## What is needed
Copy each line where the word "empty" occurs.

## Dataset excerpts
————

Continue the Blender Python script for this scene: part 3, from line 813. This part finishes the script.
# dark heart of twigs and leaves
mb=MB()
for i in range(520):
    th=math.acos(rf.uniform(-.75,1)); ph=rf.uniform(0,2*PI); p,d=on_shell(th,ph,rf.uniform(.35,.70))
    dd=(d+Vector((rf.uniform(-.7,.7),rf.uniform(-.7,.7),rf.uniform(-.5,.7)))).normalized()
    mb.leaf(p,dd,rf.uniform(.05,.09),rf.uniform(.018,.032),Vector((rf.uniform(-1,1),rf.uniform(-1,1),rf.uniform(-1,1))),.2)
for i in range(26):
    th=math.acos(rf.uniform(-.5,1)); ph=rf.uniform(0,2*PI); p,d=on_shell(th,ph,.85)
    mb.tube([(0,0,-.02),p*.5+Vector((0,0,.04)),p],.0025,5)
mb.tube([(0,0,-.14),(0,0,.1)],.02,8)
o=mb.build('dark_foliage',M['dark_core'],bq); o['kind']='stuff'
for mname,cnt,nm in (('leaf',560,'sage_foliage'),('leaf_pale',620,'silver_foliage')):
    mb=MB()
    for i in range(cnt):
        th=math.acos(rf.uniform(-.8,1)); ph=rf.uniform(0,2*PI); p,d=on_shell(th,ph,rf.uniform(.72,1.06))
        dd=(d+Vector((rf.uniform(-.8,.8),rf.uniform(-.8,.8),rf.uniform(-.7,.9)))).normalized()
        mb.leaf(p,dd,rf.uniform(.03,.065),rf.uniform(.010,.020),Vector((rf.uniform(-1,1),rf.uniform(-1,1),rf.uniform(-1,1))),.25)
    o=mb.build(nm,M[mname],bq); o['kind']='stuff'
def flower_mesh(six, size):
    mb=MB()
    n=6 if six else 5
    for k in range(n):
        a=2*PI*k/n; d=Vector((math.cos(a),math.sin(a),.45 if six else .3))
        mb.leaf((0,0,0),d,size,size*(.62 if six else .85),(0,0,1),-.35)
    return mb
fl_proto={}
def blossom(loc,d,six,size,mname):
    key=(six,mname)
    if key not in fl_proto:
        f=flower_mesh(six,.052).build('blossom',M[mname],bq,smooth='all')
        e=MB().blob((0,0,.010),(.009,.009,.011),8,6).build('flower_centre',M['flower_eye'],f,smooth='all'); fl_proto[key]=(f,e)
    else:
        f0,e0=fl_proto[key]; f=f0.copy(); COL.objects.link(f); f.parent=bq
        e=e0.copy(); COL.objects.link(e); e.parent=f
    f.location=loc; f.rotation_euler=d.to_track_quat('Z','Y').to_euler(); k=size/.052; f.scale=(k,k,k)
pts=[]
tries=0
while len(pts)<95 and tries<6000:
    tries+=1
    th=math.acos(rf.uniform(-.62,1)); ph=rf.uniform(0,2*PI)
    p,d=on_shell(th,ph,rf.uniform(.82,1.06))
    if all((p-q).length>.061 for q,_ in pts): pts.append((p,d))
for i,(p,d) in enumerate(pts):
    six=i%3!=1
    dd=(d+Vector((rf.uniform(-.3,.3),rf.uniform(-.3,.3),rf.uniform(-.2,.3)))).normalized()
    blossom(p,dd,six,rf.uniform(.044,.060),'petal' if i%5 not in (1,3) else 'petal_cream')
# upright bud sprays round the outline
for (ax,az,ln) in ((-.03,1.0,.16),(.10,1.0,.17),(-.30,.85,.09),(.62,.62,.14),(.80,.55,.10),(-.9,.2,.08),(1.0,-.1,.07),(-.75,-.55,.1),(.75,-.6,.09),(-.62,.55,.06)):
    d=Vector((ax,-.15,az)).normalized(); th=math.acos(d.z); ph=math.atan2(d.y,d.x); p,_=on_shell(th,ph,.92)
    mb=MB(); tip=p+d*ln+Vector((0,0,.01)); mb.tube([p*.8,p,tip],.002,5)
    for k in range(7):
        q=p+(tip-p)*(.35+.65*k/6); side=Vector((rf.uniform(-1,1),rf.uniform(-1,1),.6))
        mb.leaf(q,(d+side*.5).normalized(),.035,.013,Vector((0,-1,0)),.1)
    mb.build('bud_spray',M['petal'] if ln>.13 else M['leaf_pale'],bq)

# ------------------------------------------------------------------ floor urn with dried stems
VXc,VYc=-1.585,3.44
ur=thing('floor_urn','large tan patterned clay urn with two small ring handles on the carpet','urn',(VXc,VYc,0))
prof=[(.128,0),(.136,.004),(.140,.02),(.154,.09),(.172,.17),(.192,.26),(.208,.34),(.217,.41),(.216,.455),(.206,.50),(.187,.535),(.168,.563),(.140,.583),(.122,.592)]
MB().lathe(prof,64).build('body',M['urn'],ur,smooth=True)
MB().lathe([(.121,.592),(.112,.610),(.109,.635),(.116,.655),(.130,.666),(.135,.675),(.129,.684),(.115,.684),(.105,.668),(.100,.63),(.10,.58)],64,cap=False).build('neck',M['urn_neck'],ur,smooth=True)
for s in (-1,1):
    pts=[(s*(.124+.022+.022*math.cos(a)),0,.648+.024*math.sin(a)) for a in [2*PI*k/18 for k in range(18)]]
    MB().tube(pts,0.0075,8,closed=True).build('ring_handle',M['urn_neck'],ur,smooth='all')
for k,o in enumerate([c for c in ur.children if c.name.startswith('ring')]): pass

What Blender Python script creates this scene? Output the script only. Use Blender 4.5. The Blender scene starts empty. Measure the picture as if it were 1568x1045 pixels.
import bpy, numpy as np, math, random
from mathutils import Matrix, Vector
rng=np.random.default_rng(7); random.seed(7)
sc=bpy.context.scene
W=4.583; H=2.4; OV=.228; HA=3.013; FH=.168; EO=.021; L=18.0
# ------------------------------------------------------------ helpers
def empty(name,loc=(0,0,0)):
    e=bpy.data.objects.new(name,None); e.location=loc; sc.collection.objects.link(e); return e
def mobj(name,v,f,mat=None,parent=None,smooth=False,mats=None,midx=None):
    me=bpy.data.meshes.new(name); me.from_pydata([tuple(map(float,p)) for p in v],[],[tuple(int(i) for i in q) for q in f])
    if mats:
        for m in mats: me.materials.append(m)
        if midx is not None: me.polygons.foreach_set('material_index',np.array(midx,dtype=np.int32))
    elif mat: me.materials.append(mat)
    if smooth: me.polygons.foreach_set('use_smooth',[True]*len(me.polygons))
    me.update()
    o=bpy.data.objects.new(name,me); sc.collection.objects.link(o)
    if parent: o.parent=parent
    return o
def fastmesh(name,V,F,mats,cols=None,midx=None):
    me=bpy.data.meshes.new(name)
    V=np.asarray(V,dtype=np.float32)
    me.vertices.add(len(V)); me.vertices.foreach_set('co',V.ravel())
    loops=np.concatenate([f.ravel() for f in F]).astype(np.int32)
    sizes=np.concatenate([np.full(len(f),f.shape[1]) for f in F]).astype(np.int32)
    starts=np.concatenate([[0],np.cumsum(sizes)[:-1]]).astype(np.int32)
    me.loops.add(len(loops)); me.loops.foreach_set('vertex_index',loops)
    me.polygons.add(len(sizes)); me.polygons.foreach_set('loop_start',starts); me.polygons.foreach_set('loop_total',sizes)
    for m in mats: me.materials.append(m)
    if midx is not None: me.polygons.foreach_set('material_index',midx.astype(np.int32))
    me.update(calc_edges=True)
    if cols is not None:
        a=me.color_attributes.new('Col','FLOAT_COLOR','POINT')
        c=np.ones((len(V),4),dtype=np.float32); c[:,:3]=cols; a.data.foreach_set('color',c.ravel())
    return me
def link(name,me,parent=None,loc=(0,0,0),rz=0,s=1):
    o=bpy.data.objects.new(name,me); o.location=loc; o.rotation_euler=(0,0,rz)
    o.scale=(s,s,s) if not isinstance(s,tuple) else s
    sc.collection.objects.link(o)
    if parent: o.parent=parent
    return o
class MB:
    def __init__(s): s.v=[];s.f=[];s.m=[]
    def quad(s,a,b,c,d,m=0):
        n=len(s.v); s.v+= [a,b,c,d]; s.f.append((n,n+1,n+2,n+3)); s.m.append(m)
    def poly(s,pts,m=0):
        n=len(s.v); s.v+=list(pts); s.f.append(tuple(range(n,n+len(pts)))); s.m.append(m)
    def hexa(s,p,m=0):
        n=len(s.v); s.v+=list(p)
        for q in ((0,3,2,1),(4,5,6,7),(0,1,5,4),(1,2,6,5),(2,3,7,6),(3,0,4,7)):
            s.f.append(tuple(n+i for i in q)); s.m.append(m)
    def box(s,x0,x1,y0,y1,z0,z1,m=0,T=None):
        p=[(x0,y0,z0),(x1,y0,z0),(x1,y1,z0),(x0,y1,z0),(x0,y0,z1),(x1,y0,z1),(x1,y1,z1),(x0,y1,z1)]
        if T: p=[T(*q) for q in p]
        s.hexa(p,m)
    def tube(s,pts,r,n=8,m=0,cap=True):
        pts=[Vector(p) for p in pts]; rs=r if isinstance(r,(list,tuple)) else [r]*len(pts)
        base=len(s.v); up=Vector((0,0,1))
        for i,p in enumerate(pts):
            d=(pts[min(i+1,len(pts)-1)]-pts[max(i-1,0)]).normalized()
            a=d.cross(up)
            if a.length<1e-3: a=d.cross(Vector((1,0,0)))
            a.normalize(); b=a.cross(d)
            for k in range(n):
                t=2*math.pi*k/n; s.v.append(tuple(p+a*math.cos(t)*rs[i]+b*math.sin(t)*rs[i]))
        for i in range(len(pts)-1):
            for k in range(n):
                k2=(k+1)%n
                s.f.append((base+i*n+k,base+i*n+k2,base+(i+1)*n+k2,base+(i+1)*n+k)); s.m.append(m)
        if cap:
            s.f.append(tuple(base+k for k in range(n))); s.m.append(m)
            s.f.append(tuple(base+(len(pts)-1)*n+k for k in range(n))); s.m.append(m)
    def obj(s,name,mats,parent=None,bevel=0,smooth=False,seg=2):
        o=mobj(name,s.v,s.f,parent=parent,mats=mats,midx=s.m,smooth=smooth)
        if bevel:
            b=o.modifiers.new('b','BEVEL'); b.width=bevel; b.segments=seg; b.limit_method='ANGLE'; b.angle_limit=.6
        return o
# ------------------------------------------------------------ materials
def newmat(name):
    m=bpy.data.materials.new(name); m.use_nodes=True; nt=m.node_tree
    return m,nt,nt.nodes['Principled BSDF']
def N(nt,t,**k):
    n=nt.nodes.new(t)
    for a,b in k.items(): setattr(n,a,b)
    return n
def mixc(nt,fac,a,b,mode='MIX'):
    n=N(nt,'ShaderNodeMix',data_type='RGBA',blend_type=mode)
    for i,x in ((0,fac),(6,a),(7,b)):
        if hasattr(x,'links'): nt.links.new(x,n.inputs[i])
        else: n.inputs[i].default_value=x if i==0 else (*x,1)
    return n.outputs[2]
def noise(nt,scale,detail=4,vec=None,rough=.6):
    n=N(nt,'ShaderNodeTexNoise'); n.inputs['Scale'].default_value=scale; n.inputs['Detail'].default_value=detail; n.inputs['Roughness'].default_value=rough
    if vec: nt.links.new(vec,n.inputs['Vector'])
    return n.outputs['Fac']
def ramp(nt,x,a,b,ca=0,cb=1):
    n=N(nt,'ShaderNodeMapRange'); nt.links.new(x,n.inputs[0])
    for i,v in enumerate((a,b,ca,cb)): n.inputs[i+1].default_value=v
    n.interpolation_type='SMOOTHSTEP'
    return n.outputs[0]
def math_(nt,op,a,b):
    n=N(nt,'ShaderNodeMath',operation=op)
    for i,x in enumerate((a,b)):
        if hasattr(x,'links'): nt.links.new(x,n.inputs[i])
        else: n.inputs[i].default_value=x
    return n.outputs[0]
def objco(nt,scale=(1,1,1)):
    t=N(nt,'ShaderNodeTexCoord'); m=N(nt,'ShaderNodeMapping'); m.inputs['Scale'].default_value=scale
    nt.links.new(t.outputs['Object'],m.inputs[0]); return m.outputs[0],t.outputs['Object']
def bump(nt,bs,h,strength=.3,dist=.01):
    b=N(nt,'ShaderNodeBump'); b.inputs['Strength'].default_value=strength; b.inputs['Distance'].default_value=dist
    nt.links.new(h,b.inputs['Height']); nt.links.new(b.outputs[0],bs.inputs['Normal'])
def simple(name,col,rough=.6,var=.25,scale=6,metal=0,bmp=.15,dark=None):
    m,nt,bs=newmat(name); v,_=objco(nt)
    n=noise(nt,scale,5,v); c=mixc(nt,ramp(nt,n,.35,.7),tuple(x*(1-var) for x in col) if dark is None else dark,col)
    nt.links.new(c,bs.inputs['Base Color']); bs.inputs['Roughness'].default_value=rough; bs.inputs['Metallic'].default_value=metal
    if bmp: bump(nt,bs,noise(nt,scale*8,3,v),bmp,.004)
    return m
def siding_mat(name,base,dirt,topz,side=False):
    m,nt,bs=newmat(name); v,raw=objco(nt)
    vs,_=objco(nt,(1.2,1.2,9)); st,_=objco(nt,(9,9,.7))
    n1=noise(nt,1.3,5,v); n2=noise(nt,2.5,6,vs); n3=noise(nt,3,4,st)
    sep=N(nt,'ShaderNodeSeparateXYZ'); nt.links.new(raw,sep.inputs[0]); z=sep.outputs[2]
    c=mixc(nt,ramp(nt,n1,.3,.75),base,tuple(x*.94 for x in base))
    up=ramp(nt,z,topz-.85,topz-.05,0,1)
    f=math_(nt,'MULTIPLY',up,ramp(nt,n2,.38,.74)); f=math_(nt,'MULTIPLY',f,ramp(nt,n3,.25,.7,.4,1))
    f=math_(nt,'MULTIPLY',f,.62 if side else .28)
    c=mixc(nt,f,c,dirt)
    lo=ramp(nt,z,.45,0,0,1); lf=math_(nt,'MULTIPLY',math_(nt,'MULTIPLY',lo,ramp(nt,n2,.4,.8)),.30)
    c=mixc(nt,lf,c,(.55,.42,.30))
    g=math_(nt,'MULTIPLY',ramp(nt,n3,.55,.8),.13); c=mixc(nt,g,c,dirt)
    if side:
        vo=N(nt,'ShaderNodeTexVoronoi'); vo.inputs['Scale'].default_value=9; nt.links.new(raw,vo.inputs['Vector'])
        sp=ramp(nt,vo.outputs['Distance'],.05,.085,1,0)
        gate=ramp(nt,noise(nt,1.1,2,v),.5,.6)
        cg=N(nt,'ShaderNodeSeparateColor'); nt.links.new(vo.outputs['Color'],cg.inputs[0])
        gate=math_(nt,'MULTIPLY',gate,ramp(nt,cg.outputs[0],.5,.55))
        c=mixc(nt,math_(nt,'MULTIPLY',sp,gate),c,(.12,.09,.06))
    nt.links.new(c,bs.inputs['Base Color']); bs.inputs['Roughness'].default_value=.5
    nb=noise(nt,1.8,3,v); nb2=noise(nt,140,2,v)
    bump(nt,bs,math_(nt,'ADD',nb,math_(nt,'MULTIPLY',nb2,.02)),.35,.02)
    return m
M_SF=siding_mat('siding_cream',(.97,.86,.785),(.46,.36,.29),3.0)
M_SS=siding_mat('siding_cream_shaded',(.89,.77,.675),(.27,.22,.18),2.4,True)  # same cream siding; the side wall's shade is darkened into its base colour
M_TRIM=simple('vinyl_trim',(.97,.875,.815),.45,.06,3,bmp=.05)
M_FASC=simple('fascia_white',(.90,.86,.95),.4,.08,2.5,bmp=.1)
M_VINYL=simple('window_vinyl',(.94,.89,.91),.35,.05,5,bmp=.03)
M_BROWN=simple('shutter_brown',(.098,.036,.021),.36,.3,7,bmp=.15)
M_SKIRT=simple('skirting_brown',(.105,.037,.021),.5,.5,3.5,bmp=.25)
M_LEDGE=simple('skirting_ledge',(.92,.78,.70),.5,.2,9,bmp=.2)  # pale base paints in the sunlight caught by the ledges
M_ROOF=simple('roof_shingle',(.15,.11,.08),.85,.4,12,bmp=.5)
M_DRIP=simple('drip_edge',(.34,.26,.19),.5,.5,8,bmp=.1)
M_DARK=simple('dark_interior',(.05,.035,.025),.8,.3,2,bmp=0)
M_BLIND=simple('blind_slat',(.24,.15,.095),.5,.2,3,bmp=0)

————

## Complete answer
What Blender Python script creates this scene? Output the script only. Use Blender 4.5. The Blender scene starts empty. Measure the picture as if it were 1568x1045 pixels.
def empty(name,loc=(0,0,0)):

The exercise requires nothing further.